Memorizing facts with flash cards or through drill and practice on worksheets will not develop those relationships.  When these strategies are understood and used, there are fewer facts to memorize.  Using the commutative property, almost half of the facts are repeats.  One times a number is of course the number, so these do not have to be memorized.  Square numbers are easy for most children to remember  (pages 85-86).

Strategies for memorizing your Facts:

One of the best ways to foster students understanding is to put the basic facts into simple story problems and have the students act out or model the situation and then write the equation that matches.  Another way is to have the child write out their own story to fit an equation and act it out or model it using a manipulative to make sure they match.

 

This link has some good ideas for learning addition and subtraction facts:

http://www.busyteacherscafe.com/units/add_sub_unit.htm

 

This link gives strategies for developing fluency with basic facts.  It is written for students with Learning Disabilities but the strategies apply to all students.

http://www.ldonline.org/ld_indepth/math_skills/garnett_ldrp.html

 

Fact Triangles -

The benefit of Fact Triangles is that they cluster facts into fact families.  Reducing the number of facts you need to master.

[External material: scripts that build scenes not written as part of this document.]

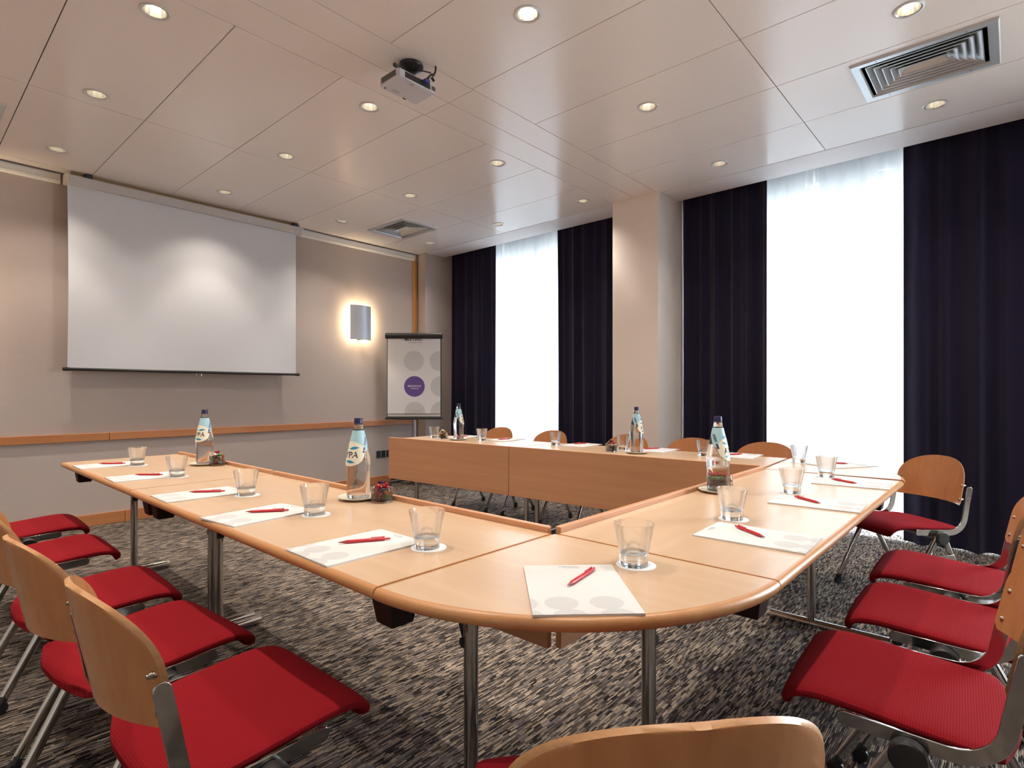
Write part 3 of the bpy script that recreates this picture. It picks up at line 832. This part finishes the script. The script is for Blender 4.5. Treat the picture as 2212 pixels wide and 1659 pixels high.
def make_bottle():
    t = thing('water_bottle', '', 'bottle', group='glass water bottles')
    MB().lathe(BP + [(0, 0.292)], 48).build('glass_body', M['water'], t, angle=50)
    cap = MB(); cv = []
    seg = 40
    prof = [(0.0172, 0.2865), (0.0182, 0.289), (0.0168, 0.291), (0.0165, 0.293), (0.0160, 0.309), (0.0145, 0.3115), (0, 0.3118)]
    cap.lathe(prof, seg); cap.v = [((x * (1 - 0.02 * (k // len(prof) % 2)), y * (1 - 0.02 * (k // len(prof) % 2)), z)) for k, (x, y, z) in enumerate(cap.v)]
    cap.build('screw_cap', M['capblue'], t, angle=30)
    lab = MB(); wrap(lab, *strip(lambda x: 0.188 - 0.02 * math.cos(x * 20), lambda x: 0.264, -0.078, 0.078, 40), 0.0007)
    lb = lab.build('label', M['lblblue'], t)
    ov = MB(); wrap(ov, *strip(lambda x: 0.163 - 0.036 * math.sqrt(max(0, 1 - (x / 0.064) ** 2)), lambda x: 0.170 + 0.052 * math.sqrt(max(0, 1 - (x / 0.066) ** 2)), -0.064, 0.064, 40), 0.0011)
    ov.build('cream_oval', M['lblcream'], lb)
    for a in ((0.020, 0.196, 0.040, 0.013, 0.12), (-0.024, 0.199, 0.034, 0.011, -0.3), (0.010, 0.144, 0.044, 0.013, -0.1), (-0.028, 0.148, 0.03, 0.010, 0.25), (-0.02, 0.226, 0.022, 0.012, 0.5)):
        lf = MB(); wrap(lf, *leaf(*a), 0.0014); lf.build('leaf_print', M['lblleaf'], lb)
    tx = MB(); vs, fs = text_verts('AYPA', 0.033, 0.0, 0.170, bold=0.0006); wrap(tx, vs, fs, 0.0016)
    tx.build('name_print', M['printdark'], lb)
    for x0 in (-0.066, 0.054):
        bc = MB(); random.seed(4); y = 0.205
        while y < 0.238:
            h = random.choice((0.0008, 0.0014, 0.002))
            wrap(bc, *strip(lambda x, y=y: y, lambda x, y=y, h=h: y + h, x0, x0 + 0.012, 3, 1), 0.0014); y += h + random.choice((0.0008, 0.0016))
        bc.build('barcode_print', M['lblnavy'], lb)
        wrap(MB(), *strip(lambda x: 0.178, lambda x: 0.199, x0 + 0.001, x0 + 0.010, 3, 1), 0.0014).build('navy_panel_print', M['lblnavy'], lb)
    return t


BOTT = [('the long table facing the windows', (1.237, 1.915), -56), ('the short table facing the windows', (1.228, 3.475), -56), ('the table opposite the screen', (2.330, 0.925), 88),
        ('the short table by the flip chart', (3.345, 3.620), 95), ('the long table along the windows', (3.430, 1.925), 95)]
BOWL = [(1.266, 1.800), (1.266, 3.395), (2.435, 0.945), (3.335, 3.815), (3.40, 2.105)]
sc_ = tag(MB().lathe([(0, 0.002), (0.045, 0.002), (0.047, 0), (0.052, 0), (0.055, 0.004), (0.074, 0.009), (0.079, 0.0115), (0.0785, 0.0128), (0.073, 0.0115), (0.052, 0.0065), (0, 0.0060)], 48).build('saucer', M['ceramic'], angle=60), '', 'saucer', 'cream saucers under the bottles')
proto = make_bottle(); used = []; u2 = []
for w, (x, y), da in BOTT:
    put(sc_, u2, (x, y, TOP), 0, 'cream saucer under the water bottle on ' + w)
    put(proto, used, (x, y, TOP + 0.0062), math.atan2(-y, -x) + R(da), 'glass water bottle with navy cap on ' + w)


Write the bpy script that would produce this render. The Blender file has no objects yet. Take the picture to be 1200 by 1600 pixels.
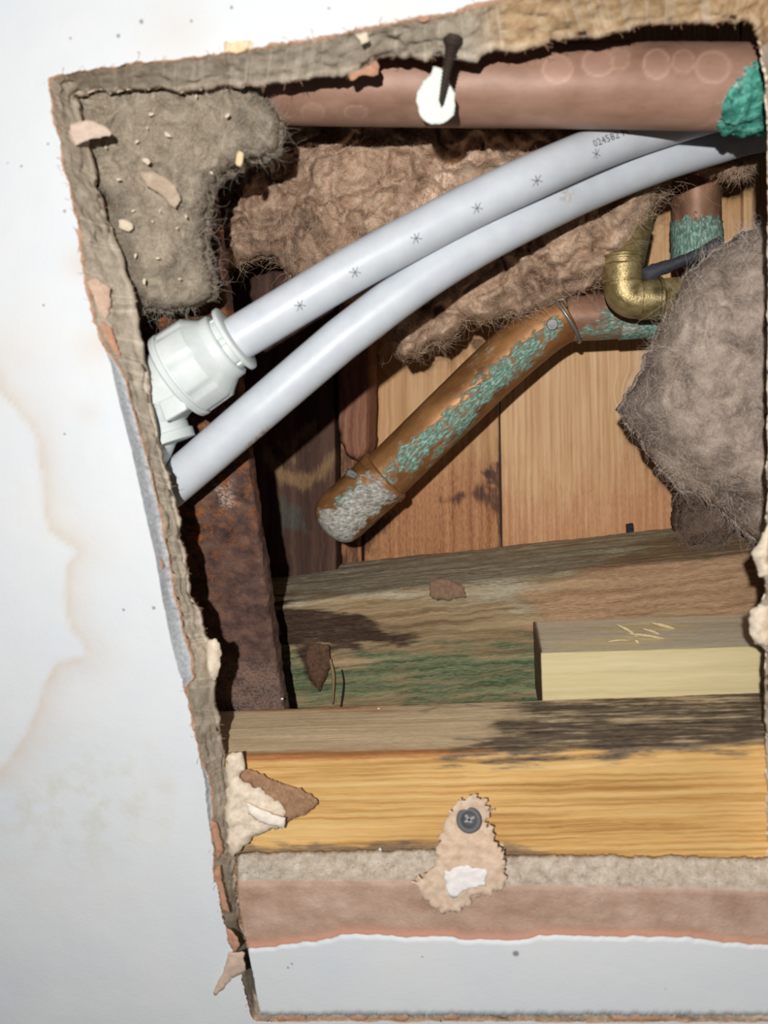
import bpy, bmesh, math, random
import numpy as np
from mathutils import Vector, Matrix
from mathutils.geometry import delaunay_2d_cdt
random.seed(7); RNG = np.random.default_rng(7)
S = bpy.context.scene
COL = S.collection

# ------------------------------------------------------------------ camera, world, light
# World: ceiling underside at Z = 2.40, the void lies above it.  X runs along the timbers.
CEIL = 2.40
DIST = 0.235                      # phone lens to ceiling
F = 1203.0                        # focal length in pixels of a 1200 x 1600 frame
zw = Vector((140, 200, -F)).normalized()
xw = (Vector((1, 0, 0)) - zw * zw.x).normalized()
yw = zw.cross(xw)
W2C = Matrix((xw, yw, zw)).transposed()      # world -> camera axes
C2W = W2C.transposed()
CAMP = Vector((0, 0, CEIL - DIST))
cd = bpy.data.cameras.new('camera'); cam = bpy.data.objects.new('camera', cd); COL.objects.link(cam)
cam.matrix_world = Matrix.Translation(CAMP) @ C2W.to_4x4()
cd.sensor_fit = 'HORIZONTAL'; cd.sensor_width = 36.0; cd.lens = 36.0 * F / 1200.0
cd.clip_start = 0.005; cd.clip_end = 20
cd.dof.use_dof = True; cd.dof.focus_distance = 0.345; cd.dof.aperture_fstop = cd.lens / 2.6
S.camera = cam

w = bpy.data.worlds.new('room_dark'); S.world = w; w.use_nodes = True
bg = w.node_tree.nodes['Background']
bg.inputs[0].default_value = (0.80, 0.88, 1.0, 1); bg.inputs[1].default_value = 0.05

ld = bpy.data.lights.new('torch', 'POINT'); lo = bpy.data.objects.new('torch', ld); COL.objects.link(lo)
lo.location = (-0.021, -0.038, CEIL - 0.325)
ld.energy = 7.1; ld.shadow_soft_size = 0.0035; ld.color = (1.0, 0.975, 0.94)

S.view_settings.view_transform = 'Standard'; S.view_settings.look = 'None'
S.view_settings.exposure = 0.0; S.view_settings.gamma = 1.0; S.view_settings.use_curve_mapping = False

# ------------------------------------------------------------------ projection helpers
C2Wn = np.array(C2W); W2Cn = np.array(W2C); CAMn = np.array(CAMP)
def PN(xy, h):
    """points of the plane h mm above the ceiling underside, from pixel positions of the photograph"""
    xy = np.atleast_2d(np.asarray(xy, float)); h = np.broadcast_to(np.asarray(h, float), (len(xy),))
    d = np.stack([xy[:, 0] - 600, -(xy[:, 1] - 800), np.full(len(xy), -F)], 1) @ C2Wn.T
    t = (DIST + h * 0.001) / d[:, 2]
    return CAMn + d * t[:, None]
def P(x, y, h): return Vector(PN([(x, y)], h)[0])
def PX(p):
    c = (np.asarray(p) - CAMn) @ W2Cn.T
    return np.stack([600 + F * c[:, 0] / -c[:, 2], 800 - F * c[:, 1] / -c[:, 2]], 1)
def MM(px, h): return px * (DIST * 1000 + h) / F * 0.985        # pixels -> mm at a height

# ------------------------------------------------------------------ noise
_perm = RNG.permutation(256); _perm = np.concatenate([_perm, _perm, _perm])
_grad = RNG.normal(size=(256, 3)); _grad /= np.linalg.norm(_grad, axis=1)[:, None]
def perlin(p):
    p = np.asarray(p, float); i = np.floor(p).astype(int); f = p - i; i = i & 255
    u = f * f * f * (f * (f * 6 - 15) + 10); r = 0
    for a in (0, 1):
        for b in (0, 1):
            for c in (0, 1):
                g = _grad[_perm[_perm[_perm[(i[:, 0] + a) & 255] + ((i[:, 1] + b) & 255)] + ((i[:, 2] + c) & 255)]]
                wgt = (u[:, 0] if a else 1 - u[:, 0]) * (u[:, 1] if b else 1 - u[:, 1]) * (u[:, 2] if c else 1 - u[:, 2])
                r = r + wgt * (g * (f - (a, b, c))).sum(1)
    return r * 1.5
def fbm(p, scale, octv=4, gain=0.5, seed=0.0):
    """p in metres, scale = feature size in mm; about -1..1"""
    q = np.asarray(p, float) * 1000.0 / scale + seed * 17.31; r = 0; a = 1.0
    for _ in range(octv):
        r = r + a * perlin(q); q = q * 2.03 + 5.1; a *= gain
    return r
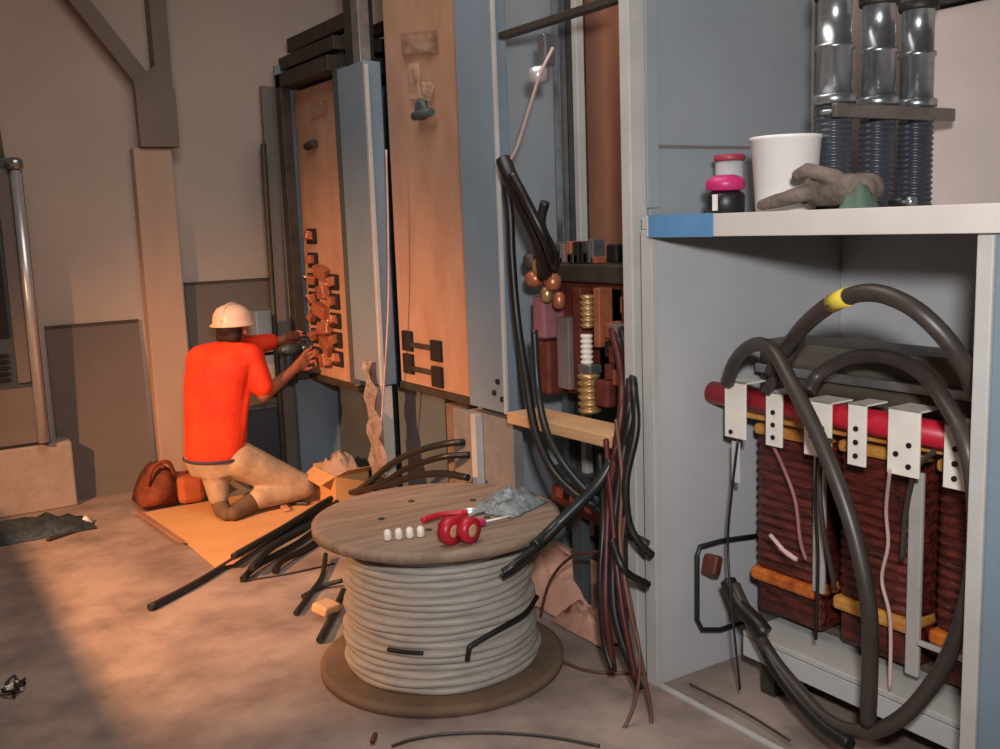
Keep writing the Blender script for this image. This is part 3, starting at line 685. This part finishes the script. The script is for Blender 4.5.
t = thing('screwdriver', (1.66, 2.90, ZR), 'small screwdriver with a pale shaft beside the red tape rolls', 'screwdriver')
MB().lathe([(.010,0),(.013,.01),(.011,.05),(.013,.08),(.008,.09)], (1.65, 2.86, ZR+.0135), 12, 'x').build('handle', 'magenta', t)
MB().tube([(1.74,2.86,ZR+.0135),(1.85,2.86,ZR+.0135)], .004, 8).build('shaft', 'white_plastic', t)
t = thing('plastic_bag', (1.93, 3.05, ZR), 'crumpled clear plastic bag at the right of the reel top', 'plastic bag')
crumple('bag_folds', 1.93, 3.00, .24, .20, .075, 'cloudy', 21, t, rot=.4, z0=ZR+.004)
for k in range(4):
    x = 1.40+.035*k; y = 2.93-.012*k
    tag(MB().lathe([(.012,0),(.014,.004),(.012,.03),(.006,.036)], (x, y, ZR), 12).build('wire_nut', 'white_paint'), 'small pale wire nut in the row left of the red tape', 'wire nut', 'pale wire nuts in a row on the reel')

# ------------------------------------------------------------------ cardboard, cables and debris on the floor
t = thing('cardboard_sheet', (1.6, 5.2, 0), 'flattened tan cardboard sheet lying on the floor by the worker', 'cardboard')
cb = [(1.255,5.874,0), (1.834,5.885,0), (2.2,5.665,0), (2.438,5.676,0), (1.305,4.649,-0), (1.302,5.115,0)]
b = MB(); b.poly([(p[0], p[1], .004) for p in cb], .005, (0, 0, 1)); b.build('sheet', 'cardboard', t)
e0, e1 = V(cb[4]), V(cb[3]); 
b = MB(); n = (e1-e0).normalized(); s_ = V((n.y, -n.x, 0))*.10
b.poly([e0+V((0,0,.010)), e1+V((0,0,.010)), e1+s_+V((0,0,.035)), e0+s_+V((0,0,.035))], .004, (0,0,1)); b.build('folded_edge', 'cardboard_edge', t)
f0, f1 = V(cb[5]), V(cb[0]); n = (f1-f0).normalized(); s_ = V((-n.y, n.x, 0))*.05
b = MB(); b.poly([f0+V((0,0,.010)), f1+V((0,0,.010)), f1+s_+V((0,0,.03)), f0+s_+V((0,0,.03))], .004, (0,0,1)); b.build('folded_flap', 'cardboard_edge', t)

t = thing('cardboard_box', (2.28, 5.36, 0), 'small torn tan cardboard box on the floor below the switchgear', 'box')
b = MB()
bx0, by0, bx1, by1 = 2.175, 5.20, 2.385, 5.52
for a, c in (((bx0,by0,.01),(bx1,by0+.01,.20)), ((bx0,by1-.01,.01),(bx1,by1,.22)), ((bx0,by0+.01,.01),(bx0+.01,by1-.01,.19)), ((bx1-.01,by0+.01,.01),(bx1,by1-.01,.2)), ((bx0+.01,by0+.01,.01),(bx1-.01,by1-.01,.02))): b.box(a, c)
b.build('carton', 'cardboard', t)
b = MB(); b.poly([(bx0,by0,.20),(bx1,by0,.20),(bx1,by0-.09,.25),(bx0+.03,by0-.10,.25)], .004, (0,0,1))
b.poly([(bx0,by0,.20),(bx0,by1,.20),(bx0-.08,by1-.03,.16),(bx0-.08,by0+.04,.15)], .004, (0,0,1)); b.build('open_flap', 'cardboard', t)
crumple('packing_paper', 2.28, 5.36, .18, .29, .14, 'paper', 12, t, z0=.185)
t = thing('paper_heap', (2.2, 4.98, 0), 'crumpled brown paper on the floor in front of the small torn carton', 'paper')
crumple('paper_folds', 2.20, 4.98, .24, .26, .08, 'paper', 14, t, rot=-.4, z0=.012)

GL = 'long black cables on the floor behind the reel'
base = [(0.909,4.295,0), (1.182,4.491,0), (1.591,4.839,0), (2.069,5.197,0), (2.373,5.43,0)]
def fl(pts, z): return [(p[0], p[1], z) for p in pts]
arch = [(2.12,4.585,0.318), (2.12,4.308,0.464), (2.14,4.028,0.574), (2.2,3.85,0.624), (2.3,3.85,0.609)]
cable('power_cable', fl(base, .017)+arch, .016, 'cable_green', 'longest black cable, from its free end on the open floor to the switchgear', group=GL, seg=10)
base2 = [(1.41,4.638,0), (1.577,4.77,0), (1.871,5,0), (2.267,5.295,0)]
arch2 = [(2.08,4.408,0.335), (2.1,4.165,0.455), (2.14,3.887,0.557), (2.24,3.789,0.573)]
cable('power_cable', fl(base2, .060)+arch2, .015, 'black', 'black cable arching just below the longest cable behind the reel', group=GL, seg=10)
ends = [((240,584),(262,566),(300,540),(335,515),'lowest'),((252,582),(275,562),(305,542),(340,518),'second lowest'),((236,572),(256,558),(290,538),(330,512),'third lowest'),((262,576),(282,560),(304,546),(345,520),'rightmost')]
import itertools
EZ = [.018, .052, .086, .018]
EP = [[(1.336,4.386,0), (1.484,4.507,0), (1.773,4.753,0), (2.097,5.05,0)], [(1.391,4.409,-0), (1.586,4.608,0), (1.839,4.848,0), (2.176,5.16,0)], [(1.372,4.526,0), (1.508,4.633,0), (1.751,4.834,0), (2.106,5.141,0)], [(1.493,4.396,-0), (1.597,4.488,0), (1.755,4.627,0), (2.079,4.875,0)]]
for p, z, w in zip(EP, EZ, ('lowest', 'middle', 'topmost', 'rightmost')):
    cable('cable_end', [(q[0]+.018*math.sin(3*i+z*50), q[1], z+.012*(i%2)) for i, q in enumerate(p)], .0165, 'cable_green' if z > .05 else 'black', w + ' thick cable end in the cut clump beside the cardboard', group='cut cable ends by the cardboard', seg=10)
arch3 = [(2,4.185,0.38), (2.02,3.96,0.47), (2.06,3.749,0.523), (2.1,3.576,0.532)]
cable('power_cable', arch3, .016, 'black', 'short dark cable lying behind the far rim of the reel', group=GL)
GS = 'cable offcuts left of the reel'
for pts, lab, r in (([(1.396,3.847,0), (1.527,4.015,0), (1.66,4.195,0), (1.775,4.419,0)], 'long upright-looking black cable offcut left of the reel', .012),
                    ([(1.493,4.012,0), (1.609,4.074,0), (1.695,4.038,0)], 'short black cable offcut crossing left of the reel', .011),
                    ([(1.366,3.517,0), (1.496,3.702,0), (1.638,3.899,0)], 'nearest black cable offcut left of the reel rim', .016)):
    cable('cable_offcut', [(p[0], p[1], r+.003+(.02 if i == len(pts)-1 else 0)) for i, p in enumerate(pts)], r, 'cable_green', lab, group=GS)
tag(MB().obox((1.49,3.743,0.248)[:2]+(.05,), (.10,.08,.04), (.2,.1,.5), .01).build('wood_scrap', 'plank'), 'small tan wood scrap at the top of the offcuts left of the reel', 'scrap')
cable('floor_wire', fl([(1.34,4.399,0), (1.566,4.355,0), (1.792,4.351,0)], .006), .005, 'cable_brown', 'thin dark wire on the floor running from the clump to the offcuts', 'wire')
cable('floor_wire', fl([(1.241,2.649,0), (1.319,2.644,0), (1.424,2.605,0), (1.555,2.515,0), (1.667,2.401,0), (1.758,2.266,0)], .006), .005, 'cable_brown', 'brown wire in a shallow arc on the floor in front of the reel', 'wire')
cable('floor_wire', [(2.2,3.219,-0.098), (2.2,3.206,0.014), (2.18,3.099,0.199), (2.15,2.915,0.349), (2.12,2.706,0.431)], .006, 'brown_wire', 'thin red-brown wire looping between the reel and the bundle', 'wire')
cable('floor_wire', fl([(2.014,2.821,0), (2.041,2.707,0), (2.103,2.631,0), (2.19,2.554,0), (2.174,2.433,0)], .006), .006, 'brown_wire', 'thin brown wire on the floor right of the reel', 'wire')
cable('floor_wire', fl([(2.215,2.556,0), (2.242,2.382,0), (2.244,2.153,0), (2.223,1.929,0)], .020)[1:], .004, 'cable_brown', 'thin wire along the enclosure sill', 'wire')
tag(MB().obox([(1.212,2.716,0)][0][:2]+(.012,), (.05,.015,.015), (0,0,.9), .004).build('cable_scrap', 'maroon'), 'tiny dark scrap on the floor in front of the reel', 'scrap')
t = thing('wire_tangle', [(0.314,3.797,0)][0], 'small tangle of dark and pale wire on the floor at the lower left', 'wire tangle')
cc = [(0.314,3.797,0)][0]
for k, key in enumerate(('black', 'black', 'cable_green', 'white_plastic', 'cable_brown')):
    rnd = random.Random(k+40); pts = []
    for i in range(7):
        a = rnd.uniform(0, 6.28); pts.append((cc[0]+.06*math.cos(a)*rnd.random(), cc[1]+.08*math.sin(a)*rnd.random()+.02, .006+.035*rnd.random()))
    MB().tube(curve(pts, 6), .005, 6).build('wire_strand', key, t)
tag(MB().obox([(0.78,5.712,0)][0][:2]+(.008,), (.16,.03,.012), (0,0,.5), .004).build('dark_offcut', 'dark_steel'), 'dark flat offcut alone on the floor near the dark plastic heap', 'offcut')
for k, (p, lab) in enumerate((([(1.857,5.557,0)][0], 'nearest to the boots'), ([(1.934,5.387,0)][0], 'in the middle'), ([(2.042,5.43,-0)][0], 'nearest to the carton'))):
    tag(MB().obox((p[0], p[1], .022), (.11, .04, .02), (0, 0, .4+k), .006).build('cable_scrap', 'dark_steel' if k != 1 else 'cardboard_edge'), 'small scrap on the cardboard, the one ' + lab, 'scrap', 'scraps on the cardboard')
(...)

Click Here to Download your Fact Triangles                                                                    

Facts may be mastered through the use of triangle fact cards. A triangle fact is pictured to the right. Fact triangles are a more effective device for memorizing the facts than ordinary flashcards because of their emphasis on fact families. The three numbers involved in an addition fact are placed on the corners of a fact triangle. The sum (answer) is at the top, under the asterisk (*). You cover one of the corners of the triangle. Then your child gives an addition/subtraction fact that has the number you are concealing as its answer. For example, in the fact triangle pictured, your child would say either “3 + 4 = 7” or “7 – 3 = 4.”